- _Given information_

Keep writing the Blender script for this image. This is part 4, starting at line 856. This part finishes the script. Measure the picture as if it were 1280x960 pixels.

...

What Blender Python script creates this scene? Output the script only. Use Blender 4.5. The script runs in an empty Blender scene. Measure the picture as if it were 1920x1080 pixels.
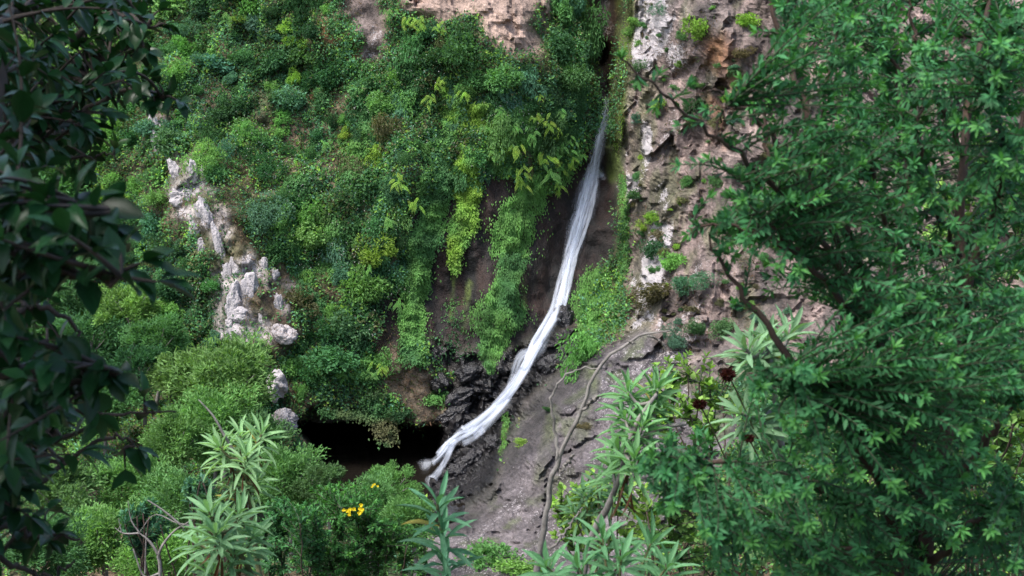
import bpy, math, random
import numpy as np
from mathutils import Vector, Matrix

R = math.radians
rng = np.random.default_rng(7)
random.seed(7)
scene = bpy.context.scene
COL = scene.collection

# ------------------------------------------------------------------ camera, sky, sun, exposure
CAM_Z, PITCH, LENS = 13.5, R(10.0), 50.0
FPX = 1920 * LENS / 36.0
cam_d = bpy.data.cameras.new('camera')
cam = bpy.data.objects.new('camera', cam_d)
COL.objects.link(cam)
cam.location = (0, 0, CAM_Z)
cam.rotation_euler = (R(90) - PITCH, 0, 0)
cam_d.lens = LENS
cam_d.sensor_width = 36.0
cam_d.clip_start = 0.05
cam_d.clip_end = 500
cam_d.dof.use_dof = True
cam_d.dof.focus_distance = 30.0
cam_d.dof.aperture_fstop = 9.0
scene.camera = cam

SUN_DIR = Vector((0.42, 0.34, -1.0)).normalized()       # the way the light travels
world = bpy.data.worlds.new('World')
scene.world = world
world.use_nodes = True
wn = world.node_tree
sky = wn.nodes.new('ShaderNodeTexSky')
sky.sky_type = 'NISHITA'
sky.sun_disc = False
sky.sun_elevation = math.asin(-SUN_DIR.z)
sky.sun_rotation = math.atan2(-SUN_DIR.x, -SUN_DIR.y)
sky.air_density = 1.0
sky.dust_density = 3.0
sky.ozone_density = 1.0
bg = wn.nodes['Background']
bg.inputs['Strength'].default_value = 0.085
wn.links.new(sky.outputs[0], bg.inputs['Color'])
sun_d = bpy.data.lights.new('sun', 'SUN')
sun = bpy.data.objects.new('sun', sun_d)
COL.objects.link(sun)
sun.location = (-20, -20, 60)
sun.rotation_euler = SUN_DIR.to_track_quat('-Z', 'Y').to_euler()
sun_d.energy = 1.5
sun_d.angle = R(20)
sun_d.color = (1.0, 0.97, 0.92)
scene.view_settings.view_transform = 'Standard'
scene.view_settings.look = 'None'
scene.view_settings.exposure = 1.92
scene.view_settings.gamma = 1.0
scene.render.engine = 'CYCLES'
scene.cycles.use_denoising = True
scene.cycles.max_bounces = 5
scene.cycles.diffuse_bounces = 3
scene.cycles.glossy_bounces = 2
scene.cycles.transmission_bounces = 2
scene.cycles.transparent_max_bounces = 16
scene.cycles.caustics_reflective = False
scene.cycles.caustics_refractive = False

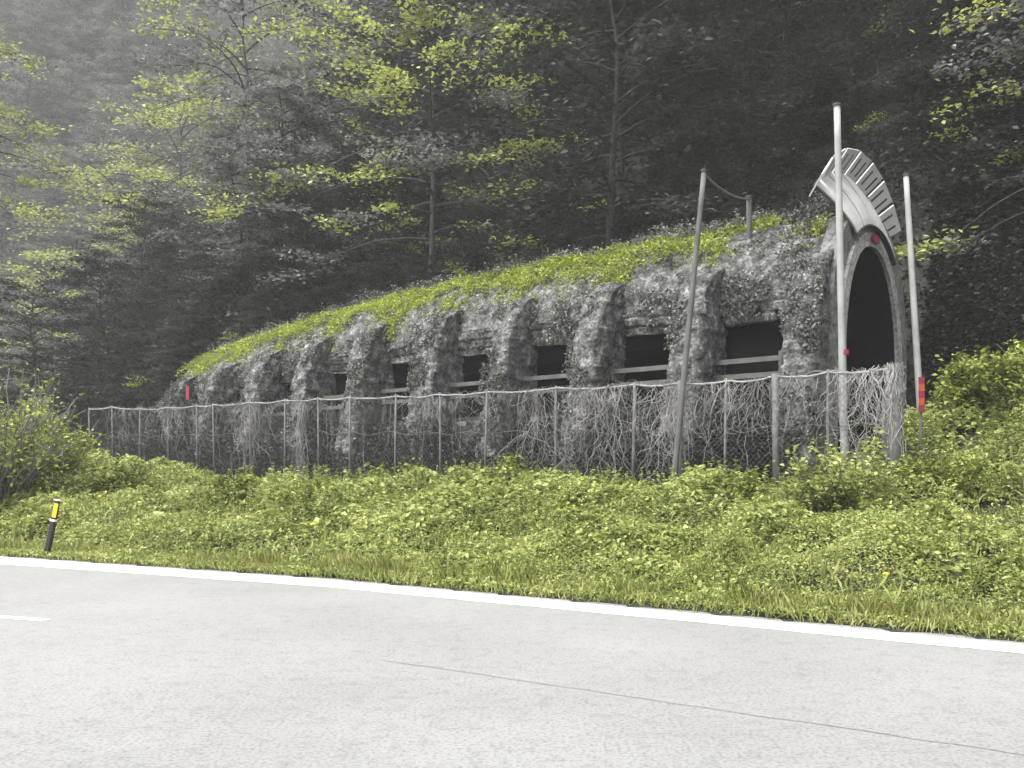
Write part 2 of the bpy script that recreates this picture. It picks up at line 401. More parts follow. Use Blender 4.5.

- _What you should do_
Pictures should be left out. Retype only the run of lines from the line containing "What Blender Python" to the line containing "Write part 2", inclusive.

- _Exercise response_
What Blender Python script creates this scene? Output the script only. Use Blender 4.5. The script runs in an empty Blender scene. Measure the picture as if it were 1920x1080 pixels.
import bpy, math, random
import numpy as np
from mathutils import Vector, Matrix

R = math.radians
rng = np.random.default_rng(7)
random.seed(7)
scene = bpy.context.scene
COL = scene.collection

# ------------------------------------------------------------------ camera, sky, sun, exposure
CAM_Z, PITCH, LENS = 13.5, R(10.0), 50.0
FPX = 1920 * LENS / 36.0
cam_d = bpy.data.cameras.new('camera')
cam = bpy.data.objects.new('camera', cam_d)
COL.objects.link(cam)
cam.location = (0, 0, CAM_Z)
cam.rotation_euler = (R(90) - PITCH, 0, 0)
cam_d.lens = LENS
cam_d.sensor_width = 36.0
cam_d.clip_start = 0.05
cam_d.clip_end = 500
cam_d.dof.use_dof = True
cam_d.dof.focus_distance = 30.0
cam_d.dof.aperture_fstop = 9.0
scene.camera = cam

SUN_DIR = Vector((0.42, 0.34, -1.0)).normalized()       # the way the light travels
world = bpy.data.worlds.new('World')
scene.world = world
world.use_nodes = True
wn = world.node_tree
sky = wn.nodes.new('ShaderNodeTexSky')
sky.sky_type = 'NISHITA'
sky.sun_disc = False
sky.sun_elevation = math.asin(-SUN_DIR.z)
sky.sun_rotation = math.atan2(-SUN_DIR.x, -SUN_DIR.y)
sky.air_density = 1.0
sky.dust_density = 3.0
sky.ozone_density = 1.0
bg = wn.nodes['Background']
bg.inputs['Strength'].default_value = 0.085
wn.links.new(sky.outputs[0], bg.inputs['Color'])
sun_d = bpy.data.lights.new('sun', 'SUN')
sun = bpy.data.objects.new('sun', sun_d)
COL.objects.link(sun)
sun.location = (-20, -20, 60)
sun.rotation_euler = SUN_DIR.to_track_quat('-Z', 'Y').to_euler()
sun_d.energy = 1.5
sun_d.angle = R(20)
sun_d.color = (1.0, 0.97, 0.92)
scene.view_settings.view_transform = 'Standard'
scene.view_settings.look = 'None'
scene.view_settings.exposure = 1.92
scene.view_settings.gamma = 1.0
scene.render.engine = 'CYCLES'
scene.cycles.use_denoising = True
scene.cycles.max_bounces = 5
scene.cycles.diffuse_bounces = 3
scene.cycles.glossy_bounces = 2
scene.cycles.transmission_bounces = 2
scene.cycles.transparent_max_bounces = 16
scene.cycles.caustics_reflective = False
scene.cycles.caustics_refractive = False

Write part 2 of the bpy script that recreates this picture. It picks up at line 401. More parts follow. Use Blender 4.5.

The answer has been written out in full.